-- Start --

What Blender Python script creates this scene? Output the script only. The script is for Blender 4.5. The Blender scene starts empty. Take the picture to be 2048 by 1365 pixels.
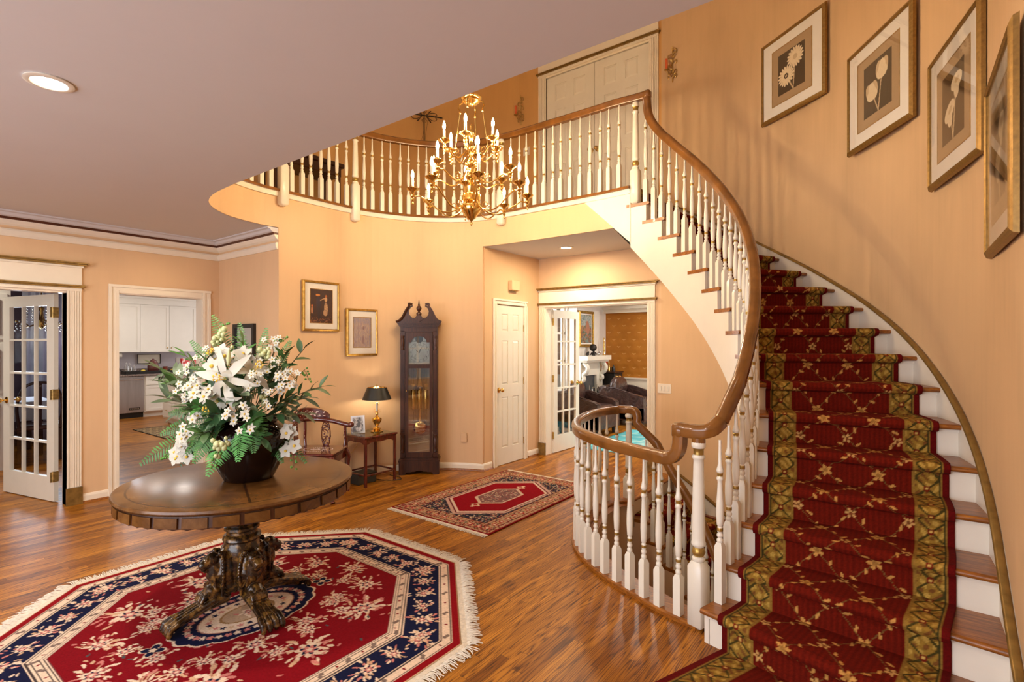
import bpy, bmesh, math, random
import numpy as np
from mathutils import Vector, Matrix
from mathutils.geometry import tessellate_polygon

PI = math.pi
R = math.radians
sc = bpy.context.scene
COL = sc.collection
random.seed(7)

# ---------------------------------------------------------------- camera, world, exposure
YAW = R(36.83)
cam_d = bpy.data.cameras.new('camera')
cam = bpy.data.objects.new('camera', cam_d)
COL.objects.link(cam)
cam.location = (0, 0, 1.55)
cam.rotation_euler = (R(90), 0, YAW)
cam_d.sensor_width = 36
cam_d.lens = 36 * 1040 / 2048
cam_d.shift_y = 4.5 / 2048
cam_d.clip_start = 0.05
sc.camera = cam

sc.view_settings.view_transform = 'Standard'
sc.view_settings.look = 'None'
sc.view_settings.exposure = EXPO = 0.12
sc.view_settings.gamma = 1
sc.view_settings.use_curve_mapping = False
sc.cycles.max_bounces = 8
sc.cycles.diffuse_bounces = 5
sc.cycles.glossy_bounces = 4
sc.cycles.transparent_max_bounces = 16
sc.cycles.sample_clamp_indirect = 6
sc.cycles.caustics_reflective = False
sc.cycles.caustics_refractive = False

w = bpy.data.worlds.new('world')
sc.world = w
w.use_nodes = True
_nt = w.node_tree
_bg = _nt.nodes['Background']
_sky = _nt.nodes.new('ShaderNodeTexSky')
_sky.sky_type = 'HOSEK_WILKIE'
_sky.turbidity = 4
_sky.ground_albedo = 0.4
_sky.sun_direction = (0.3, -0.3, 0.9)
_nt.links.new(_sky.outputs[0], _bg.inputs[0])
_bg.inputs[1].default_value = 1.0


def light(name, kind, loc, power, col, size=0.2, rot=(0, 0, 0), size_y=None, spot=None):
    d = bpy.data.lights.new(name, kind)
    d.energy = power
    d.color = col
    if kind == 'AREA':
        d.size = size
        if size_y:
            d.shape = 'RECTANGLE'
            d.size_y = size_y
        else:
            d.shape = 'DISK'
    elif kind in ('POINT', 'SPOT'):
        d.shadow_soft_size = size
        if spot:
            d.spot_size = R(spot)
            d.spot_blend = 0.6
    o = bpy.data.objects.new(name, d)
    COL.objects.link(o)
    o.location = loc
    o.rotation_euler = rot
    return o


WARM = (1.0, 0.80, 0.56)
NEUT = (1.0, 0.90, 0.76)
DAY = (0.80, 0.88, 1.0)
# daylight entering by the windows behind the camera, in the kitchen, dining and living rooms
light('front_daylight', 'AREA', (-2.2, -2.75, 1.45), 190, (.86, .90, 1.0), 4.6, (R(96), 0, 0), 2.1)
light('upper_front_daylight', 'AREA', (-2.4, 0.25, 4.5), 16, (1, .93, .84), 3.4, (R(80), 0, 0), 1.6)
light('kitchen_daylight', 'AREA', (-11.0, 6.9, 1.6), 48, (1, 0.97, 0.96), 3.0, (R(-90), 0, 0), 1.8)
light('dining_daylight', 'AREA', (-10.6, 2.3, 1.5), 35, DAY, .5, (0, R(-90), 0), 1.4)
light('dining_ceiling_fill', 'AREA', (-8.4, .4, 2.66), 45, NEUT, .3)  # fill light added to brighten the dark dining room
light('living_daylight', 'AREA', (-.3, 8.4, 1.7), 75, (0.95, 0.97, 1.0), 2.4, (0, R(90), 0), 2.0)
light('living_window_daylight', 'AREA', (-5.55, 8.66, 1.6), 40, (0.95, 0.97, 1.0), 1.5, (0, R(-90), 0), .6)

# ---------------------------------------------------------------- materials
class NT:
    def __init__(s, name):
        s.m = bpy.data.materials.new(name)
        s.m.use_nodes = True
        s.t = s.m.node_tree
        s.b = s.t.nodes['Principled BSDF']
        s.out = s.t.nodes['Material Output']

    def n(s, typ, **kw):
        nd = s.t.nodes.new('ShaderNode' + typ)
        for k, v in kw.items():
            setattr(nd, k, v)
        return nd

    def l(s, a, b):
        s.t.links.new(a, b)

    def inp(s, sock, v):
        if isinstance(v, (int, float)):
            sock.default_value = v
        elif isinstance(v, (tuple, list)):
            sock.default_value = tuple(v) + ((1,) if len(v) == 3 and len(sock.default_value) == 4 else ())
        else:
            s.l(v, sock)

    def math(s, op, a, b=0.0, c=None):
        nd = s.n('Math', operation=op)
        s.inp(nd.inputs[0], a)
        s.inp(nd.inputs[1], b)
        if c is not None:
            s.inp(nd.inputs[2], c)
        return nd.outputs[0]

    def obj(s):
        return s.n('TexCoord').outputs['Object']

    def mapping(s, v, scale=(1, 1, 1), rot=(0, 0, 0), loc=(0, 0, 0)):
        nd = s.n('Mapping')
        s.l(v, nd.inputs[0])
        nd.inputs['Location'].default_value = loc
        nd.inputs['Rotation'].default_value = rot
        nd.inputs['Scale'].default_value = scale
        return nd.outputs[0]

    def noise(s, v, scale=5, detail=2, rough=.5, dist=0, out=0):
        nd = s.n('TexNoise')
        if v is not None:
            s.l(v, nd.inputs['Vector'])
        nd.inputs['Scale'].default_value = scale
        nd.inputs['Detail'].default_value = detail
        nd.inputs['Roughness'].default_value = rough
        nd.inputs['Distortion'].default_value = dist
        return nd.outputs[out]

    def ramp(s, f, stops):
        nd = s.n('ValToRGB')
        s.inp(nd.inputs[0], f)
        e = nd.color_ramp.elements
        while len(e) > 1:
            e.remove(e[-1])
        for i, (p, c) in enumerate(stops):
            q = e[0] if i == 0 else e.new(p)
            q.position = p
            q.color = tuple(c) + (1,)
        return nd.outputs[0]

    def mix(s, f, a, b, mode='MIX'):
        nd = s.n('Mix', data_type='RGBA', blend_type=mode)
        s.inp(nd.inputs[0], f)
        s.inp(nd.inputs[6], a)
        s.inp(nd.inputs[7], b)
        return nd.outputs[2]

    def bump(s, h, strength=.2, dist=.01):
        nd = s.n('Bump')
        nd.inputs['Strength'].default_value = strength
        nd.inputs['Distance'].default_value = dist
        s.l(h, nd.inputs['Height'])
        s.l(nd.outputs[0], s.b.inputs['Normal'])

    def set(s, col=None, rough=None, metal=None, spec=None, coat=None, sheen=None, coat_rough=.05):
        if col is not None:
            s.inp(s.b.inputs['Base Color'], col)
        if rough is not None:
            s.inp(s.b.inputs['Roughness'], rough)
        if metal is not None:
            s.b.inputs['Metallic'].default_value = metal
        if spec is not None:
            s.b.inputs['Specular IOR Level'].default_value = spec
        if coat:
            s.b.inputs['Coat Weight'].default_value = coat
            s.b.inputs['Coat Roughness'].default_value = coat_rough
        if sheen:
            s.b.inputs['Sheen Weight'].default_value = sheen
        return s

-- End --

> _WORK TO COMPLETE_
Copy each line exactly, and leave the pictures out of your copy.

> _REPLY_
What Blender Python script creates this scene? Output the script only. The script is for Blender 4.5. The Blender scene starts empty. Take the picture to be 2048 by 1365 pixels.
import bpy, bmesh, math, random
import numpy as np
from mathutils import Vector, Matrix
from mathutils.geometry import tessellate_polygon

PI = math.pi
R = math.radians
sc = bpy.context.scene
COL = sc.collection
random.seed(7)

# ---------------------------------------------------------------- camera, world, exposure
YAW = R(36.83)
cam_d = bpy.data.cameras.new('camera')
cam = bpy.data.objects.new('camera', cam_d)
COL.objects.link(cam)
cam.location = (0, 0, 1.55)
cam.rotation_euler = (R(90), 0, YAW)
cam_d.sensor_width = 36
cam_d.lens = 36 * 1040 / 2048
cam_d.shift_y = 4.5 / 2048
cam_d.clip_start = 0.05
sc.camera = cam

sc.view_settings.view_transform = 'Standard'
sc.view_settings.look = 'None'
sc.view_settings.exposure = EXPO = 0.12
sc.view_settings.gamma = 1
sc.view_settings.use_curve_mapping = False
sc.cycles.max_bounces = 8
sc.cycles.diffuse_bounces = 5
sc.cycles.glossy_bounces = 4
sc.cycles.transparent_max_bounces = 16
sc.cycles.sample_clamp_indirect = 6
sc.cycles.caustics_reflective = False
sc.cycles.caustics_refractive = False

w = bpy.data.worlds.new('world')
sc.world = w
w.use_nodes = True
_nt = w.node_tree
_bg = _nt.nodes['Background']
_sky = _nt.nodes.new('ShaderNodeTexSky')
_sky.sky_type = 'HOSEK_WILKIE'
_sky.turbidity = 4
_sky.ground_albedo = 0.4
_sky.sun_direction = (0.3, -0.3, 0.9)
_nt.links.new(_sky.outputs[0], _bg.inputs[0])
_bg.inputs[1].default_value = 1.0


def light(name, kind, loc, power, col, size=0.2, rot=(0, 0, 0), size_y=None, spot=None):
    d = bpy.data.lights.new(name, kind)
    d.energy = power
    d.color = col
    if kind == 'AREA':
        d.size = size
        if size_y:
            d.shape = 'RECTANGLE'
            d.size_y = size_y
        else:
            d.shape = 'DISK'
    elif kind in ('POINT', 'SPOT'):
        d.shadow_soft_size = size
        if spot:
            d.spot_size = R(spot)
            d.spot_blend = 0.6
    o = bpy.data.objects.new(name, d)
    COL.objects.link(o)
    o.location = loc
    o.rotation_euler = rot
    return o


WARM = (1.0, 0.80, 0.56)
NEUT = (1.0, 0.90, 0.76)
DAY = (0.80, 0.88, 1.0)
# daylight entering by the windows behind the camera, in the kitchen, dining and living rooms
light('front_daylight', 'AREA', (-2.2, -2.75, 1.45), 190, (.86, .90, 1.0), 4.6, (R(96), 0, 0), 2.1)
light('upper_front_daylight', 'AREA', (-2.4, 0.25, 4.5), 16, (1, .93, .84), 3.4, (R(80), 0, 0), 1.6)
light('kitchen_daylight', 'AREA', (-11.0, 6.9, 1.6), 48, (1, 0.97, 0.96), 3.0, (R(-90), 0, 0), 1.8)
light('dining_daylight', 'AREA', (-10.6, 2.3, 1.5), 35, DAY, .5, (0, R(-90), 0), 1.4)
light('dining_ceiling_fill', 'AREA', (-8.4, .4, 2.66), 45, NEUT, .3)  # fill light added to brighten the dark dining room
light('living_daylight', 'AREA', (-.3, 8.4, 1.7), 75, (0.95, 0.97, 1.0), 2.4, (0, R(90), 0), 2.0)
light('living_window_daylight', 'AREA', (-5.55, 8.66, 1.6), 40, (0.95, 0.97, 1.0), 1.5, (0, R(-90), 0), .6)

# ---------------------------------------------------------------- materials
class NT:
    def __init__(s, name):
        s.m = bpy.data.materials.new(name)
        s.m.use_nodes = True
        s.t = s.m.node_tree
        s.b = s.t.nodes['Principled BSDF']
        s.out = s.t.nodes['Material Output']

    def n(s, typ, **kw):
        nd = s.t.nodes.new('ShaderNode' + typ)
        for k, v in kw.items():
            setattr(nd, k, v)
        return nd

    def l(s, a, b):
        s.t.links.new(a, b)

    def inp(s, sock, v):
        if isinstance(v, (int, float)):
            sock.default_value = v
        elif isinstance(v, (tuple, list)):
            sock.default_value = tuple(v) + ((1,) if len(v) == 3 and len(sock.default_value) == 4 else ())
        else:
            s.l(v, sock)

    def math(s, op, a, b=0.0, c=None):
        nd = s.n('Math', operation=op)
        s.inp(nd.inputs[0], a)
        s.inp(nd.inputs[1], b)
        if c is not None:
            s.inp(nd.inputs[2], c)
        return nd.outputs[0]

    def obj(s):
        return s.n('TexCoord').outputs['Object']

    def mapping(s, v, scale=(1, 1, 1), rot=(0, 0, 0), loc=(0, 0, 0)):
        nd = s.n('Mapping')
        s.l(v, nd.inputs[0])
        nd.inputs['Location'].default_value = loc
        nd.inputs['Rotation'].default_value = rot
        nd.inputs['Scale'].default_value = scale
        return nd.outputs[0]

    def noise(s, v, scale=5, detail=2, rough=.5, dist=0, out=0):
        nd = s.n('TexNoise')
        if v is not None:
            s.l(v, nd.inputs['Vector'])
        nd.inputs['Scale'].default_value = scale
        nd.inputs['Detail'].default_value = detail
        nd.inputs['Roughness'].default_value = rough
        nd.inputs['Distortion'].default_value = dist
        return nd.outputs[out]

    def ramp(s, f, stops):
        nd = s.n('ValToRGB')
        s.inp(nd.inputs[0], f)
        e = nd.color_ramp.elements
        while len(e) > 1:
            e.remove(e[-1])
        for i, (p, c) in enumerate(stops):
            q = e[0] if i == 0 else e.new(p)
            q.position = p
            q.color = tuple(c) + (1,)
        return nd.outputs[0]

    def mix(s, f, a, b, mode='MIX'):
        nd = s.n('Mix', data_type='RGBA', blend_type=mode)
        s.inp(nd.inputs[0], f)
        s.inp(nd.inputs[6], a)
        s.inp(nd.inputs[7], b)
        return nd.outputs[2]

    def bump(s, h, strength=.2, dist=.01):
        nd = s.n('Bump')
        nd.inputs['Strength'].default_value = strength
        nd.inputs['Distance'].default_value = dist
        s.l(h, nd.inputs['Height'])
        s.l(nd.outputs[0], s.b.inputs['Normal'])

    def set(s, col=None, rough=None, metal=None, spec=None, coat=None, sheen=None, coat_rough=.05):
        if col is not None:
            s.inp(s.b.inputs['Base Color'], col)
        if rough is not None:
            s.inp(s.b.inputs['Roughness'], rough)
        if metal is not None:
            s.b.inputs['Metallic'].default_value = metal
        if spec is not None:
            s.b.inputs['Specular IOR Level'].default_value = spec
        if coat:
            s.b.inputs['Coat Weight'].default_value = coat
            s.b.inputs['Coat Roughness'].default_value = coat_rough
        if sheen:
            s.b.inputs['Sheen Weight'].default_value = sheen
        return s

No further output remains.